While there were several issues contributing to the scale of the compromise, one of them was that Adobe, instead of properly hashing the passwords, encrypted them using ECB mode instead. Even though the attackers apparently did not get the encryption key (or, if they did, they chose not to disclose it), this still exposed several weaknesses that made the passwords much easier to guess:

  • The length of the encrypted data revealed the length of the password, rounded up to the next 8 bytes. (This weakness is actually not specific to ECB mode, but I'm including it for completeness.)

  • Identical passwords produced identical ciphertexts, making it easy to locate frequently reused (and thus presumbaly weak) passwords, and also allowing multiple hints for the same passwords to be correlated as shown in the cartoon above. (This is a weakness of ECB mode; it would not have happened if the encryption had been done using a semantically secure mode with a proper IV.)
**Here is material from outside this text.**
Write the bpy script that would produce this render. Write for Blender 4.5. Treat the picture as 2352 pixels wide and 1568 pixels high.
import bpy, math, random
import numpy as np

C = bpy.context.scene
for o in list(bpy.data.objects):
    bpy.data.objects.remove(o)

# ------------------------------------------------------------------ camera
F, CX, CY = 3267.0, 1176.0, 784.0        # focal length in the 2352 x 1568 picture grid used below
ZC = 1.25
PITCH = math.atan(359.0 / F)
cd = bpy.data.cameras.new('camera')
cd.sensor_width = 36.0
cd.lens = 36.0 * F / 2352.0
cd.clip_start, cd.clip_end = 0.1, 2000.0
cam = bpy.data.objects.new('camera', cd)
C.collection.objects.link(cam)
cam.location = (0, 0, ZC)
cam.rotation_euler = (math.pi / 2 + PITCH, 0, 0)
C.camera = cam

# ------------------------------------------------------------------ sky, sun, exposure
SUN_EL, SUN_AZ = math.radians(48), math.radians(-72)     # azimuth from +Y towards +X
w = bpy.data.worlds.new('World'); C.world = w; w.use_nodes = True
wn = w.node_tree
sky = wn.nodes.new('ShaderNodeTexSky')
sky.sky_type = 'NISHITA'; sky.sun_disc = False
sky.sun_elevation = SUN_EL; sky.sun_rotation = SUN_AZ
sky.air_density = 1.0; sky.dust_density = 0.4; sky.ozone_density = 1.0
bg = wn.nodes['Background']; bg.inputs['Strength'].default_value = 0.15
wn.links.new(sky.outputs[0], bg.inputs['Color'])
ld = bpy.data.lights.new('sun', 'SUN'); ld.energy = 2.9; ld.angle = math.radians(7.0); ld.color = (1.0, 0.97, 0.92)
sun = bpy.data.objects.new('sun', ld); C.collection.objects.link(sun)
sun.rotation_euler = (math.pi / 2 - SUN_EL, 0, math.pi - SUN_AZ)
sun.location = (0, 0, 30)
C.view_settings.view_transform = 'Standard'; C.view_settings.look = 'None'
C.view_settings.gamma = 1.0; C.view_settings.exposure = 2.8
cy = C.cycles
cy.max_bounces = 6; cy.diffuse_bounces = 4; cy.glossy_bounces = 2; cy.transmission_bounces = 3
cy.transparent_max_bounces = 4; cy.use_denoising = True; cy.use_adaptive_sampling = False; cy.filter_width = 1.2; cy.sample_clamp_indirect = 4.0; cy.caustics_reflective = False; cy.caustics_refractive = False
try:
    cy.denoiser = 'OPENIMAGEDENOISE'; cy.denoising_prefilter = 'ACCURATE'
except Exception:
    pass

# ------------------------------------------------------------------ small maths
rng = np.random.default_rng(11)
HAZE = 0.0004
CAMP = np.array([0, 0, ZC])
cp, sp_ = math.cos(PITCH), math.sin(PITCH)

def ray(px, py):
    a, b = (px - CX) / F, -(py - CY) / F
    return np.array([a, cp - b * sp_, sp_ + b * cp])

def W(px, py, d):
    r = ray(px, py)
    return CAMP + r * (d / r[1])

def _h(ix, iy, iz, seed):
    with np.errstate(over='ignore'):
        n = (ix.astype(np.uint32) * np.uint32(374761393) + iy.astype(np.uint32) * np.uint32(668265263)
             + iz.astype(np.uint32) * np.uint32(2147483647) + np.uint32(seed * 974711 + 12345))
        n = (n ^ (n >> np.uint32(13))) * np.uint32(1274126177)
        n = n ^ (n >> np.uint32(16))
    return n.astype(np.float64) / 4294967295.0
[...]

  • Passwords with the same 8-character prefix yielded ciphertexts with the same first block, making it easier to guess the prefix by comparing hints. Similarly, any multi-block passwords differing only in some of the blocks would yield partly matching ciphertexts, and any password that happened to contain repeating 8-character blocks (say, "passwordpassword" or "aaaaaaaaaaaaaaaa") would produce a repetitive ciphertext, just like in the Tux image example.